No film festival would be complete without a new film by Turkey’s greatest filmmaker, Nuri Bilge Ceylan. Similar in length and structure to his last film, the magnificent, Once Upon a Time in Anatolia, his latest drama, Winter Sleep, won the Palme D’Or at Cannes this year.

Among the ‘Non-Gala’ films, there is the chance to see the third film from Turkey’s second greatest living director, Fatih Akin. The Cut stars Tahar Rahim (A Prophet) in a film about the personal cost to one man of the Armenian genocide. Another film set against a background of war is Far from Men, based on an Albert Camus story set in 1950’s Algeria. This two-hander, starring the talented Viggo Mortensen, sounds like a Western, with Mortensen accompanying Reda Kateb to a town where he will be tried for murder.

Even more prevalent than war stories this year, are films that, like Mr Turner, focus on older people.
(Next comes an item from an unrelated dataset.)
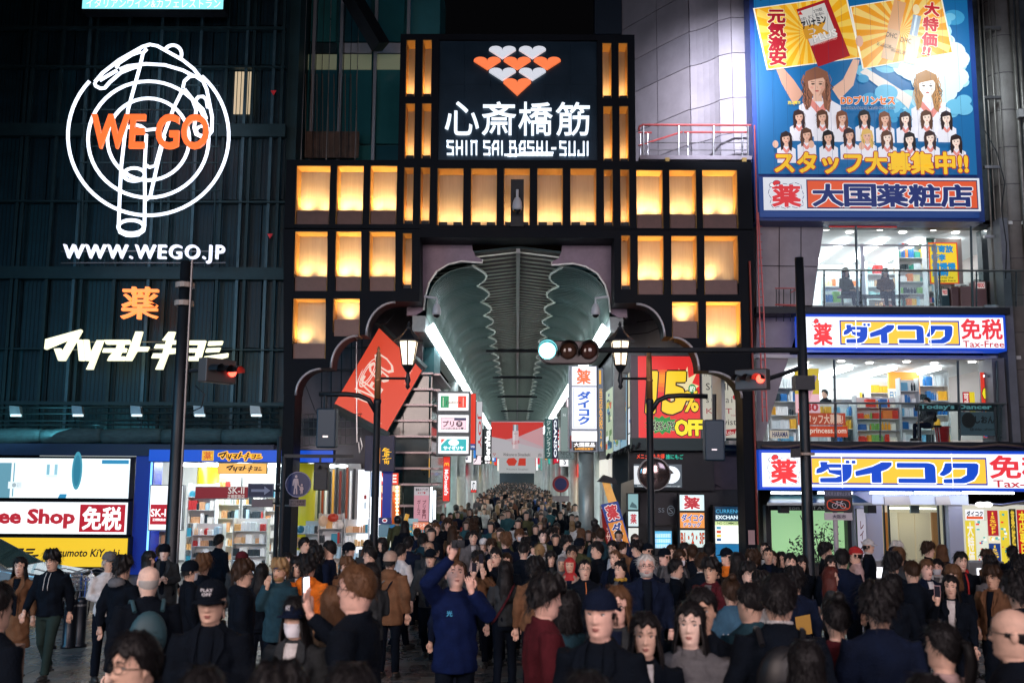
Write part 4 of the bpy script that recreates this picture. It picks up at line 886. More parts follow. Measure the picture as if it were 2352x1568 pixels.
part('case',Mb().boxD(1450,816,1609,1006,29.85,.4),mat('sign_case_lilac',(.18,.15,.18),.5,.2),t)
pr = Pr(FD(1466,818,1607,1005,29.84),(1466,818,1607,1005),'lit',.95);pr.rect(1466,818,1607,1005,'#DE3232',0)
pr.ell(1525,875,40,26,'#E8602A',1,24).ell(1522,872,28,17,'#EE7A24',2,24).ell(1520,870,16,10,'#F29020',3,24)
pr.poly([(1540,880),(1548,866),(1556,876),(1560,845),(1567,868),(1580,842),(1582,868),(1600,858),(1590,880),(1606,886),(1594,896),(1606,905),(1592,912),(1600,930),(1540,930)],'#E9D9A8',4)
pr.text('15',1488,856,1574,948,'#F6CE2E',7,.06,'#140A02',.03,shear=.08);pr.text('%',1570,898,1604,946,'#F6CE2E',7,.03,'#140A02',.04)
pr.ell(1590,893,9,11,'#1E8A4A',6,20).text('約',1584,886,1596,900,'#E8F4E0',7,.03)
st_ = [];
for k in range(28):a_ = 2 * PI * k / 28;r_ = 1 if k % 2 else .72;st_.append((1520 + 42 * r_ * math.cos(a_),976 + 22 * r_ * math.sin(a_)))
pr.poly(st_,'#1E8A3E',5);pr.text('税8%+7%',1490,965,1548,990,'#0A0A08',7,.03,'#E8F0D0',.03,shear=.1);pr.text('OFF',1549,964,1612,1000,'#F6E22E',7,.05,'#140A02',.05,spacing=.9);pr.done(t)
t = thing('cosmetics_brand_poster','off white cosmetics brand poster with SOFINA and KATE lettering','poster',P(1660,1005,29.8))
part('board',Mb().boxD(1611,845,1712,1007,29.86,.1),mat('poster_edge',(.3,.32,.36),.5),t)
pr = Pr(FD(1614,847,1709,1005,29.85),(1614,847,1709,1005),'lit',.55);pr.rect(1614,847,1709,1005,'#D8D4C4',0)
pr.text('freeplus',1618,852,1668,868,'#8E8A80',1,-.005);pr.text('SOFINA',1622,880,1704,896,'#1E1C1C',1,.0,shear=-.02);pr.text('suisai',1622,911,1682,925,'#3A3838',1,-.005,spacing=1.3).ell(1690,912,7,6,'#C8242A',1);pr.text('S',1687,908,1693,916,'#F4E8E0',2,.02)
pr.text('KATE',1622,938,1699,950,'#A82434',1,-.003,spacing=1.4);pr.text('TOKYO',1678,952,1700,956,'#A82434',1);pr.text('primavista',1612,963,1699,980,'#242220',1,.0);pr.poly([(1640,990),(1690,984),(1686,996),(1662,1001),(1640,998)],'#B8242C',1);pr.text('Dr.Ci:Labo',1643,988,1684,997,'#F0E4D8',2,.01);pr.done(t)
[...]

In Israel Horovitz’s superbly cast My Old Lady, (based on his stage play) Maggie Smith plays a die-hard dowager with a secret romantic past who is sitting on a valuable Parisian apartment.  A battle of hearts, minds and property rights emerges when the elderly lady’s daughter (Kristin Scott Thomas) and a cash-strapped writer (Kevin Kline) collide.
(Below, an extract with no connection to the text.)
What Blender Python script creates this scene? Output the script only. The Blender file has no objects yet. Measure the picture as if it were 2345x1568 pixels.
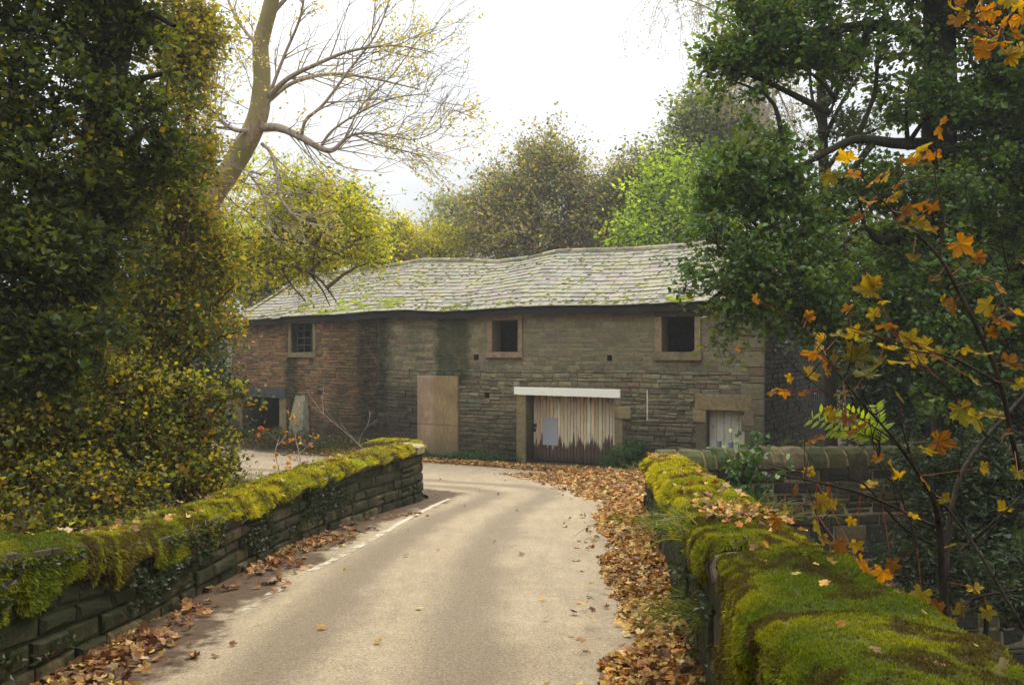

Ira Sachs’ Love is Strange stars Alfred Molina and John Lithgow as a gay couple living in Manhattan who are forced to separate after 39 years when one of them loses his job.  Another two-hander, set in rural Belgium, Ne Me Quitte Pas (Don’t Leave Me) is a docu-drama and a black comedy about a friendship between two older alcoholics.  While trying to reconnect with their families and get sober, they plot a joint suicide.

The title character in Alvaro Brechner’s Mr Kaplan is a transplanted Jew in Uruguay, who, at 76, is dealing with impending mortality, ailing health and cultural isolationism in a novel way. The Possibilities are Endless is another hybrid documentary/drama based on a true story of singer/ songwriter Edwyn Collins, who emerges from a stroke with only a few words at his disposal: ‘Yes’, ‘no’, ‘Grace Maxwell’, and ‘the possibilities are endless.’
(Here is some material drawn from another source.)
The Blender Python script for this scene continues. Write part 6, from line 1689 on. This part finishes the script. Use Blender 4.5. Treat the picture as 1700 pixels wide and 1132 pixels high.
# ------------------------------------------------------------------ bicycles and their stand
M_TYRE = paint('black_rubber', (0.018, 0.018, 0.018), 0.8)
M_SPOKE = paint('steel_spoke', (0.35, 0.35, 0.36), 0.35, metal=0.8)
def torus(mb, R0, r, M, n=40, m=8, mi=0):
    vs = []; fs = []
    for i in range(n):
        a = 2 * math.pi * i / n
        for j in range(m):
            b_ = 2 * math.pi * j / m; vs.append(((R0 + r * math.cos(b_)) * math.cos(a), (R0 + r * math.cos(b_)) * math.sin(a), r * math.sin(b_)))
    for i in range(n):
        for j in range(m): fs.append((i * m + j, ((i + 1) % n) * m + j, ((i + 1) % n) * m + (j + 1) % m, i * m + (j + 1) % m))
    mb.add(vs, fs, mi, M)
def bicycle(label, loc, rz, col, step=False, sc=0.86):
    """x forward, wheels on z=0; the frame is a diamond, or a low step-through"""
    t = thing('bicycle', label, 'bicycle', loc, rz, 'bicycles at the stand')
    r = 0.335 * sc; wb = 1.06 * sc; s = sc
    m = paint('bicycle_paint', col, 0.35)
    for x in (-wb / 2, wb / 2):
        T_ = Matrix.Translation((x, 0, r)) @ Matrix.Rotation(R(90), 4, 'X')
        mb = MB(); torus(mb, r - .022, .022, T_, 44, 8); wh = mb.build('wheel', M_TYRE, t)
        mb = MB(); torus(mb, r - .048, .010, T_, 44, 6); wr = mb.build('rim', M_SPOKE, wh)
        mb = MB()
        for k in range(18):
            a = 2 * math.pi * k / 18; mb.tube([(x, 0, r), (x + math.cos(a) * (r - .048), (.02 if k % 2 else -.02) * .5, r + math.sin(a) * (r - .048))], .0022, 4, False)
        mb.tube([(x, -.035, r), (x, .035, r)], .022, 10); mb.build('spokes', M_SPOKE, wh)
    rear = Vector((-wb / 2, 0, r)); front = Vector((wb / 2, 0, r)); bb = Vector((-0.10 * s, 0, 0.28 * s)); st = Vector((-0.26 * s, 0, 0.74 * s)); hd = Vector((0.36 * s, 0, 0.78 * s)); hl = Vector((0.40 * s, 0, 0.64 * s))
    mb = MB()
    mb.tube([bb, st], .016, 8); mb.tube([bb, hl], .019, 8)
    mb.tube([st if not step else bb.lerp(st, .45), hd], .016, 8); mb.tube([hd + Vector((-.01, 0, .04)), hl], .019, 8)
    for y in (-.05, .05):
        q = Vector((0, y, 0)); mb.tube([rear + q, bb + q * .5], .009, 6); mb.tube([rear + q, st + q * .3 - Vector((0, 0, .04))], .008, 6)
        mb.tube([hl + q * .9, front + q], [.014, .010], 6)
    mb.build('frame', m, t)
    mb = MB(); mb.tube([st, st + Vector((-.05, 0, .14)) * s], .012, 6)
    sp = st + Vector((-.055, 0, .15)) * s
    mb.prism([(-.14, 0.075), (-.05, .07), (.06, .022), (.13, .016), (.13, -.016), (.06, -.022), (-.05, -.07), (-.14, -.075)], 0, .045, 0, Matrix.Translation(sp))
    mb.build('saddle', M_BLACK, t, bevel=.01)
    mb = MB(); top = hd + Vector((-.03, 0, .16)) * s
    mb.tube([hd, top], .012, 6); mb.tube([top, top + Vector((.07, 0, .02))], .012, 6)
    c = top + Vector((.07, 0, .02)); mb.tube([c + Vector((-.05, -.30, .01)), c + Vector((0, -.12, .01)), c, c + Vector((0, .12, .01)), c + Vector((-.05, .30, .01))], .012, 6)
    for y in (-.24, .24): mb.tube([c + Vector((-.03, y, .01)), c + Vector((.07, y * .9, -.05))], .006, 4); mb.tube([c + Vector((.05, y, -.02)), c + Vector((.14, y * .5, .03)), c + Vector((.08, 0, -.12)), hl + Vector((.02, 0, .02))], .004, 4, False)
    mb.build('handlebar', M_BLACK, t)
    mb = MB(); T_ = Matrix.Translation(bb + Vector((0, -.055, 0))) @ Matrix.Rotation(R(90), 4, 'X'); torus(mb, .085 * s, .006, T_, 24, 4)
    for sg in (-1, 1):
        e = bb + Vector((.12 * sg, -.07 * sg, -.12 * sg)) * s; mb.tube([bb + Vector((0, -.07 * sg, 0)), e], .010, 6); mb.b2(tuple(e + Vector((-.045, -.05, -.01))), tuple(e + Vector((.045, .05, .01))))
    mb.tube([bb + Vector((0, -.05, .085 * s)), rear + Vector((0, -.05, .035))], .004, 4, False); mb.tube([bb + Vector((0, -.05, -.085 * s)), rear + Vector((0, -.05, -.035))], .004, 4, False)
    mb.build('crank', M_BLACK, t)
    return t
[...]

There is no stopping two octogenarian film legends, although they could not be more different.  Now, 84, American documentary filmmaker Frederick Wiseman focuses on London’s National Gallery. At 173 minutes, National Gallery is more than a documentary about the administration and inner-workings of the gallery; it is also a meditation on looking at art.  Jean-Luc Godard, 83, is back with what is reported to be his best film in many years, Goodbye to Language.  In contrast to Wiseman’s lengthy film, it is only 70 minutes, and without much of a narrative; but full of the master’s visual flair, provocative themes and witty literary/musical/film references.

The festival also features Hockney: A Life in Pictures about the 77-year old painter from Yorkshire, and Altman, a documentary about the late, great American film director.  Altman’s 1982 film, Come Back to the Five and Dime, Jimmy Dean, Jimmy Dean is one of several re-issues in festival, along with My Darling Clementine, Far from the Madding Crowd, and Only Angels have Wings and Guys and Dolls.

Finally, those who love great French cinema may be thrilled to learn that Cedric Kahn’s (Roberto Succo, Red Lights) new film Wild Life, has three showings at the Festival, although, sadly, no UK distributor.  It is based on a true story about a feuding traveller couple.  When the mother attempts to reintegrate her children into mainstream French life, her husband’s reaction is to abscond with them. Another cause for celebration is a new film from 71-year-old André Téchiné, although this, too, lacks a UK distributor.

L’Homme Que L’On Aimait Trop (French Riviera) co-stars Catherine Deneuve and is based on the unexplained disappearance of a Nice casino-owner’s daughter in the1970s.  Award winning actor/director Matthieu Amalric’s new film as director, The Blue Room is based on a George Simenon mystery from 1964 and stars the great Amalric.  And finally, the immensely talented and thankfully, prolific  François Ozon is back with The New Girlfriend, about a woman who promises her dying best friend to look after her grieving husband (Romain Duris) and child.